The Legislative and Regulatory Reform (Regulatory Functions) Order 2007 and the Economic Growth (Regulatory Functions) Order 2017 are also updated. The former omits GLAA from its schedule, while the latter adds “The Secretary of State under or by virtue of the labour market legislation listed in Part 1 of Schedule 7 to the Employment Rights Act 2025”, recognising the reformed enforcement functions in the growth duty framework.

Extensive amendments to the Proceeds of Crime Act 2002 (References to Financial Investigators) Order 2021 reposition powers. For England and Wales, DBT is recognised for restraint orders, authorisations, civil recovery, search of cash, listed assets, account freezing and forfeiture of cryptoassets, with GLAA references omitted. Where a “senior officer” is specified, the Regulations require a DBT officer at or above Senior Executive Officer level.

Parallel changes apply in Northern Ireland. DBT is inserted into provisions for restraint orders, authorisations and appeals, civil recovery, search and seizure, account and cash powers, and cryptoasset forfeiture, again with senior roles defined at Senior Executive Officer grade or higher. This ensures POCA designations reflect the new enforcement structure across jurisdictions.

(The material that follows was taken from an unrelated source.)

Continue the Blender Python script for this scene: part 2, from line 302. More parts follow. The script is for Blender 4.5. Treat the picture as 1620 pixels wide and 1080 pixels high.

Consequential removals extend beyond enforcement and POCA. GLAA is omitted from the Register of Overseas Entities (Disclosure and Dispositions) Regulations 2023, the Trade Union (Facility Time Publication Requirements) Regulations 2017 and the Equality Act 2010 (Specific Duties and Public Authorities) Regulations 2017, reflecting the cessation of GLAA as a listed public authority for those purposes.

Taken together, the changes centralise labour market enforcement under the Secretary of State and the Department for Business and Trade. DBT enforcement officers are expressly positioned within the statutory authorisation schemes for surveillance and financial investigation, with an internal grade threshold for decisions that require a “senior officer”.

Employers, employment businesses and labour providers should refresh compliance documents ahead of 7 April 2026. Key information documents and record‑keeping frameworks should cite the Employment Rights Act 2025 provisions, references to the GLAA in templates and privacy materials should be updated, and licence‑holders should prepare for correspondence, inspections and information requests from DBT enforcement officers or the Secretary of State.

The instrument is signed by Kate Dearden, Parliamentary Under‑Secretary of State at the Department for Business and Trade, dated 16 March 2026. The Explanatory Note confirms no separate impact assessment for this SI; assessments for the Employment Rights Bill, introduced on 10 October 2024, are available at: https://bills.parliament.uk/bills/3737/publications.

Policy Wire analysis: the transfer consolidates labour market enforcement within DBT, replacing GLAA listings across surveillance and proceeds‑of‑crime gateways. Legal thresholds are unchanged, but governance, sign‑off and contact points move to the Secretary of State and DBT, with UK‑wide effect including Northern Ireland.